The Court is in the difficult position of attempting to make Mr. Crawford whole without having any specific offer or any idea the value of Mr. Crawford's potential cooperation at the time he would have provided it. If the Court were to simply grant a new trial, in light of the overwhelming evidence against Mr. Crawford, a conviction would be likely and the Government has little incentive to offer a plea agreement. However, as there was never any specific offer, the Court cannot reinstate a plea offer. If the Court were to reinstate the freetalk letter, the Court is concerned it would be of very little use to either the Government or Mr. Crawford due to the fact that any information he had is now stale. Even if the Government accepted the information, the decision to request a substantial assistance departure lays with the Government and it would be difficult for the Government to assess to what extent Mr. Crawford's information would have been helpful at the time.

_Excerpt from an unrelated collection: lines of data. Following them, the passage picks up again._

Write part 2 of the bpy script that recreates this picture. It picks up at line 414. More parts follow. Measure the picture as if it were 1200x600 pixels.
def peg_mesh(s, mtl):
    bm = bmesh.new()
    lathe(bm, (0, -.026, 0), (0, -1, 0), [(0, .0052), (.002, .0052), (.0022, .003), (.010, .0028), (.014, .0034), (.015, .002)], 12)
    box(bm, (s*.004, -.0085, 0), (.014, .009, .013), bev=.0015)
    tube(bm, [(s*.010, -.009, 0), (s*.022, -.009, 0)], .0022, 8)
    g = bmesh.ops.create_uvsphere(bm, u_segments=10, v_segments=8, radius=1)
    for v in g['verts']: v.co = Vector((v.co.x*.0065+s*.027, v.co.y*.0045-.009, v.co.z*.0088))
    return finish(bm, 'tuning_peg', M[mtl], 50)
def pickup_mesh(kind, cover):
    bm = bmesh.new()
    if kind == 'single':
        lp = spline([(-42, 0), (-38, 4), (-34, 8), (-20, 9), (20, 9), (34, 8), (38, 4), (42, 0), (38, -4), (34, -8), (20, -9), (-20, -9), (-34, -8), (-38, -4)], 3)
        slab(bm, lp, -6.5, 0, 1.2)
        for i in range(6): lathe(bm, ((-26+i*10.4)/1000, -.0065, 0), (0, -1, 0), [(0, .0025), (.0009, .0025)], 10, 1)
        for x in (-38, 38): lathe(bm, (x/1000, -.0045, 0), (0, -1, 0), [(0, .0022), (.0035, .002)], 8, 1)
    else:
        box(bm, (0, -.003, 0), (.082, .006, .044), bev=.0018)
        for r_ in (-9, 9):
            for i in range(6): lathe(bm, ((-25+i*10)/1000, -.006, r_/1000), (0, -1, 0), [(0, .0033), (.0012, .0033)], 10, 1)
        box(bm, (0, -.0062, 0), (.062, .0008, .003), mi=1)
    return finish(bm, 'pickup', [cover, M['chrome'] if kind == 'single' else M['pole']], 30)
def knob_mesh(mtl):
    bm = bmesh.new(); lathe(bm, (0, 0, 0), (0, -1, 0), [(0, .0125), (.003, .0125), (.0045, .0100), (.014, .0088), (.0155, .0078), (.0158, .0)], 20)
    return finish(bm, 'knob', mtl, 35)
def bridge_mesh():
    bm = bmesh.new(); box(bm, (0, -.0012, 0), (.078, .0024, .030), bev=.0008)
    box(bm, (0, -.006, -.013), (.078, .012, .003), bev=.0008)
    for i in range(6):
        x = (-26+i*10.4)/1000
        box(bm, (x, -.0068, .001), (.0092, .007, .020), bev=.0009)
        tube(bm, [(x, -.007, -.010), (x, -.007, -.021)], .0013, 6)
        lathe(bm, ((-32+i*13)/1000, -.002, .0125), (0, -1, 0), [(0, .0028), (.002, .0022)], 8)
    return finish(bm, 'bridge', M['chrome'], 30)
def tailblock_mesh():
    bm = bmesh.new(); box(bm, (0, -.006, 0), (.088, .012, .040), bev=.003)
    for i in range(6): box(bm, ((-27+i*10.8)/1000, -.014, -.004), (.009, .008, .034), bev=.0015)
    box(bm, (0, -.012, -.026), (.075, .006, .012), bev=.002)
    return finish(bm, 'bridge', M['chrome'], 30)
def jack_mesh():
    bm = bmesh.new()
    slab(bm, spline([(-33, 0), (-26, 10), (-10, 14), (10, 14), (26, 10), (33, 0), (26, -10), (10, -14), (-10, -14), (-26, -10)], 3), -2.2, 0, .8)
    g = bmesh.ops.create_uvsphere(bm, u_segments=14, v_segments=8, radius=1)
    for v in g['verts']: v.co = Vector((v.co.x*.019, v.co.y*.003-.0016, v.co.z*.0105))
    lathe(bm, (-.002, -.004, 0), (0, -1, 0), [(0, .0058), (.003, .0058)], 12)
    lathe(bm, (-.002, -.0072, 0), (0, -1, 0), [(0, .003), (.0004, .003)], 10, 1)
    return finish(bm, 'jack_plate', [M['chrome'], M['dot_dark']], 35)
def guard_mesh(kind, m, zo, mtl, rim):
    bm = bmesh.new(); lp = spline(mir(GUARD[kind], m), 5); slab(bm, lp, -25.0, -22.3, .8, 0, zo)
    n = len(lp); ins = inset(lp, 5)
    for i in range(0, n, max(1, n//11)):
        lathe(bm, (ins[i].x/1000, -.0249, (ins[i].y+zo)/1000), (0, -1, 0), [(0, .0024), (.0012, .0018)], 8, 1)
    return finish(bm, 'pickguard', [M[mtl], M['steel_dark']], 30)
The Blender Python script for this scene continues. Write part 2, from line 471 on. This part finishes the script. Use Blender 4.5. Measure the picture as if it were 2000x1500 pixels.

In light of this dilemma, the Court requests input from the parties for a proposed remedy that, to the extent possible, makes Mr. Crawford whole for the ineffective assistance provided by Mr. Williams. Accordingly, IT IS ORDERED that:
1. Mr. Crawford's pro se 28 U.S.C. § 2255 Motion to Vacate, Set Aside or Correct Sentence, filed May 13, 2009, Ct. Rec. 182, is GRANTED.
2. The parties shall file and serve simultaneous briefs suggesting an appropriate remedy no later than September 7, 2010. The Court welcomes a joint proposed remedy if the parties can negotiate an agreement.
The District Court Executive is directed to file this Order, send a copies to counsel, and set a CASE MANAGEMENT DEADLINE for September 14, 2010.